Maureen Cartwright (Kristen Stewart), uma estadunidense expatriada, ganha a vida a comprar roupas, peças de arte, artigos finos e de decoração para Kyra (Nora von Waldstätte), uma celebridade que mora em Paris, e sequer tem tempo de fazer compras. Maureen age como sua personal shopper, provendo Kyra com aquilo que seu gosto, idiossincrasias e demandas de "estrela" requerem.

Soa divertido, um tanto mundano. Mas não é trabalho que a americana faça com prazer, uma vez que sua patroa dá sinais da intratabilidade característica de certas celebridades. Além disso, cerca-se de uma entourage que inclui assessores e um jovem advogado, Ingo (Lars Eidinger), com quem mantém um caso. Numa conversa fortuita, no apartamento de Kyra, a personal shopper conta vários detalhes de sua vida pessoal a Ingo. Este, por sua vez, lhe informa que Kyra está a ponto de romper com ele por temer que o marido descubra o affair.

Não faz muito, Maureen perdeu seu irmão gêmeo, Lewis. Este morreu repentinamente, de uma má formação cardíaca congênita, que ela também porta. O desejo de entrar em contato mediúnico com o irmão na terra em que ele morreu é o que prende a americana a Paris, assim como o convívio com a ex-namorada do falecido.

Ao visitar uma velha mansão, ela, que nutre interesse pelo universo espírita e entende-se como detentora de poderes mediúnicos, tem uma visão aterradora e violenta. Paralelo a isso, essa consumidora por procuração começa a receber estranhas mensagens em seu smartphone. São convites para um encontro e sugestões de que está sendo observada. Depois de uma ida a Londres a trabalho, tudo se precipita. A antiga namorada do irmão engrena uma relação com um amigo do defunto. Kyra é assassinada. E Lewis aparece a Maureen sob a forma de espectro: um copo que flutua no ar. No final, ela questiona se a visão é de fato o irmão ou tem mais a ver com seu próprio inconsciente.

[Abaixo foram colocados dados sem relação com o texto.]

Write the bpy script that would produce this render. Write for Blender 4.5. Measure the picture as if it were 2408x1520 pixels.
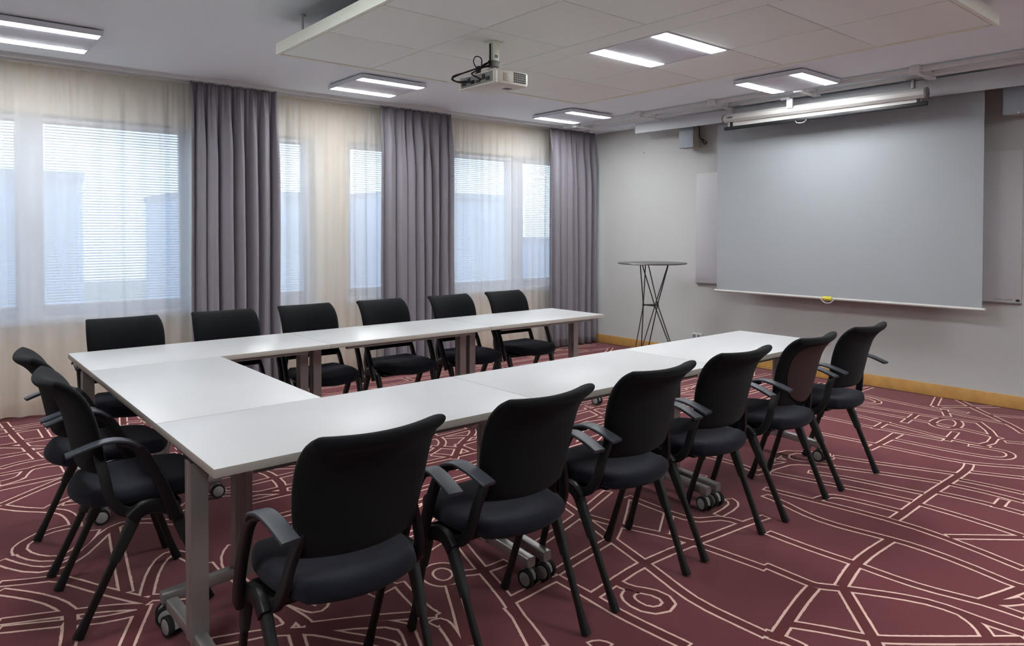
import bpy, bmesh, math, random
from mathutils import Vector, Matrix
R = math.radians
rnd = random.Random(7)
scene = bpy.context.scene
for o in list(bpy.data.objects): bpy.data.objects.remove(o)
col = scene.collection

# ------------------------------------------------------------------ camera
cam_d = bpy.data.cameras.new('camera'); cam = bpy.data.objects.new('camera', cam_d); col.objects.link(cam)
FW, F_PX, CY = 2408.0, 1666.99, 576.95
cam_d.sensor_width = 36; cam_d.sensor_fit = 'HORIZONTAL'; cam_d.lens = 36 * F_PX / FW
cam_d.shift_y = (CY - 760.0) / FW
cam_d.clip_start = .05; cam_d.clip_end = 300
yaw, pitch, roll = .87061, .01858, .00057
Fv = Vector((math.cos(yaw)*math.cos(pitch), math.sin(yaw)*math.cos(pitch), -math.sin(pitch)))
Rv = Vector((math.sin(yaw), -math.cos(yaw), 0)); Uv = Rv.cross(Fv)
R2 = Rv*math.cos(roll) + Uv*math.sin(roll); U2 = -Rv*math.sin(roll) + Uv*math.cos(roll)
m = Matrix((R2, U2, -Fv)).transposed().to_4x4(); m.translation = (0, 0, 1.36967)
cam.matrix_world = m
scene.camera = cam

# ------------------------------------------------------------------ world, sun, exposure
SKY, SUN, LAMP, EXPO = .85, .25, 26.0, 1.64
w = bpy.data.worlds.new('sky'); scene.world = w; w.use_nodes = True
nt = w.node_tree; nt.nodes.clear()
out = nt.nodes.new('ShaderNodeOutputWorld'); bg = nt.nodes.new('ShaderNodeBackground')
tc = nt.nodes.new('ShaderNodeTexCoord'); sp = nt.nodes.new('ShaderNodeSeparateXYZ'); rp = nt.nodes.new('ShaderNodeValToRGB')
nt.links.new(tc.outputs['Generated'], sp.inputs[0]); nt.links.new(sp.outputs['Z'], rp.inputs[0])
rp.color_ramp.elements[0].position = .0; rp.color_ramp.elements[0].color = (.80, .88, 1, 1)
rp.color_ramp.elements[1].position = .6; rp.color_ramp.elements[1].color = (.62, .78, 1, 1)
nt.links.new(rp.outputs[0], bg.inputs['Color']); bg.inputs['Strength'].default_value = SKY
nt.links.new(bg.outputs[0], out.inputs['Surface'])
sd = bpy.data.lights.new('sun', 'SUN'); sd.energy = SUN; sd.angle = R(1.2); sd.color = (1, .95, .88)
sun = bpy.data.objects.new('sun', sd); col.objects.link(sun)
sun.rotation_euler = Vector((-.15, -.30, -.15)).to_track_quat('-Z', 'Y').to_euler()
vs = scene.view_settings
vs.view_transform = 'Standard'; vs.look = 'None'; vs.gamma = 1; vs.use_curve_mapping = False; vs.exposure = EXPO
cy = scene.cycles
cy.use_denoising = True; cy.max_bounces = 10; cy.diffuse_bounces = 5; cy.glossy_bounces = 3
cy.transmission_bounces = 4; cy.transparent_max_bounces = 24; cy.sample_clamp_indirect = 6
cy.caustics_reflective = False; cy.caustics_refractive = False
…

A frivolidade do trabalho de Maureen parece, de uma forma misteriosa, contaminar a própria trama. Personal Shopper surge então como um daqueles relatos que se querem ambientados em uma redoma asséptica, no coração do mundo pós-industrial, depois de Fukuyama. A protagonista, tanto nugativa, vê a vida a partir de amplas olheiras, cruzando os arrondissements parisienses em uma motoneta, com seu talhe andrógino. O que há de mais previsível ocorre: ela envergar, em uma ocasião, as sofisticadas roupas e jóias que adquire para Kyra num cenário erótico.

Não obstante, apesar de seu interesse por espiritismo e cientologia parecer superficial, é com base nele que ela decide prosseguir em Paris e prolongar a viscosidade fútil de sua existência. Ou a vacuidade dessas sondagens do além, inclusive às custas de reencontrar o namorado. O caso, aqui, é de uma extraordinária performance de Kristen Stewart para uma personagem sofrível. A serviço de um roteiro que não devolve as contradições e mal-estares acerca de questões em torno do espiritismo e da cientologia. (Há para pôr em paralelo o cáustico humor de The Master [Paul Thomas Anderson, 2012], em exemplo).

A ressaltar, além do desempenho de Stewart e do destaque dado ao smartphone --- que assume praticamente a dimensão de uma personagem autônoma, entrando em quadro várias vezes --- um primoroso trabalho de recorte de som na sequência da mansão abandonada, bem como em dois ou três passos tensos. (Os planos gravados durante a viagem de trem para Londres são plasticamente saborosos. Em particular, por sublinhar o grau de solidão, alheamento e neurose que um ser humano pode atingir quando acompanhado apenas de seu smartphone). Mas, no geral, esse misto de thriller e filme de terror parece mais pretensioso que efetivo. E é de não entender que tenha sido posto no mesmo patamar de Bacalaureat (O Exame [Pi-Br], Cristian Mungiu, Romênia, 2016] pelos jurados de Cannes.